An additional name in the case against the "professional courtesy pass" for politician judges: Abner Mikva.

Urinated State of America

"W/r/t Mitchell. I've heard hims say that he felt that he wanted to be in the Senate to try to get healthcare through. Of course he wasn't succesful, but that would have been a great legacy if he had."

Think bringing peace (or a close approximation to it) to Northern Ireland is a good consolation plan. The man's a hero over there.

david

Thank goodness we don't have Babbitt, but Cuomo would have been an improvement, and would have kept slots open for politicians and academics.

Scott Lemieux

I thought there were arguments at the time that Mitchell apparently couldn't be appointed because of the emoluments clause?

Jon

RE:Mitchell

I just read that Mitchell was more interested in becoming baseball commissioner than Supreme Court justice. Whoops.

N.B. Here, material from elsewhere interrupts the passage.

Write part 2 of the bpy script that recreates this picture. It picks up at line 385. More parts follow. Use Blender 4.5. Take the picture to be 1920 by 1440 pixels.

Also, I don't think anyone's brought this up, but I wonder what effect SOC's retirement will have on Justice Kennedy and his place on the Court.

Joe

"penumbras and emanations" theory of the right to privacy

I'm unsure exactly why this was thinking in political terms. If anything, it was just the opposite -- overly legalistic sounding and open to ridicule though the basic principle (structural theory of rights) is quite logical.